World Bank unit and other lenders criticise Pakistan’s energy negotiations

By Ariba Shahid

Karachi (Reuters) – Pakistan’s unilateral renegotiation of clean power contracts will undermine investor confidence and be detrimental to the long-term future of the sector, a group of eight development finance institutions said.

Pakistan said last year it was renegotiating contracts with independent power producers to rein in “unsustainable” electricity tariffs. 

The World Bank’s International Finance Corporation, the Asian Development Bank, the Islamic Development Bank and five other institutions said in a letter that Pakistan was renegotiating wind and solar power contracts with independent producers to bring down energy costs in “a non-consultative manner”.   

The move “will be detrimental to the long-term development of the sector, undermining investor confidence and discouraging much-needed future private investment,” the institutions said in the letter, seen by Reuters and sent to the country’s finance and power ministers, and the prime minister’s energy advisor. 

The Financial Times, which first reported on the letter dated February 18, said last month that power contract renegotiations were being led by the country’s powerful military. 

The military’s media wing did not respond to a request for comment.

No MILITARY COERCION

The prime minister’s advisor on power, Muhammad Ali, denied military coercion in the government’s renegotiations with power plants, calling discussions “very cordial and amicable”.

Ali assured lenders they won’t be affected, thanks to the government’s sovereign guarantee. He also noted that some wind plant owners may have misled lenders about the financial impact of the renegotiation, and announced plans for a forensic audit of some plants due to suspected inflated costs.

The International Finance Corporation declined to comment, while the Islamic Development Bank didn’t immediately respond. A source at the Asian Development Bank confirmed the letter, declining official comment.

In the letter, the institutions said they had invested around $2.7 billion in the clean energy sector over the past decade and the power producers they had financed were “not permitted to agree to changes to any major project document” without prior approval. 
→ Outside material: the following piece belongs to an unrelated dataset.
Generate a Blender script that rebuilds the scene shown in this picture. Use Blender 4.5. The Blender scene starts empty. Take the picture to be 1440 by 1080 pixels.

An advisor to Pakistan’s finance minister, Khurram Schehzad said short-term energy sector adjustments may raise concerns, but will yield long-term benefits, attracting investment and driving economic growth. By tackling legacy issues, the government aims to create a stable and transparent market, boosting investor confidence.

A decade ago, Pakistan approved dozens of private projects by independent power producers, financed mostly by foreign lenders, to tackle chronic shortages.

But the deals, featuring incentives such as high guaranteed returns and commitments to pay even for unused power, resulted in excess capacity after a sustained economic crisis reduced consumption.

The letter comes after IFC chief Makhtar Diop told Reuters last week that the lender was increasing equity investments and eyeing large-scale infrastructure financing, including power, in Pakistan, in an investment plan that could unlock $2 billion annually over a decade.

Pakistan is currently hosting an International Monetary Fund delegation to discuss around $1 billion in climate financing, adding to a $7 billion IMF program that has been central in easing an economic crisis.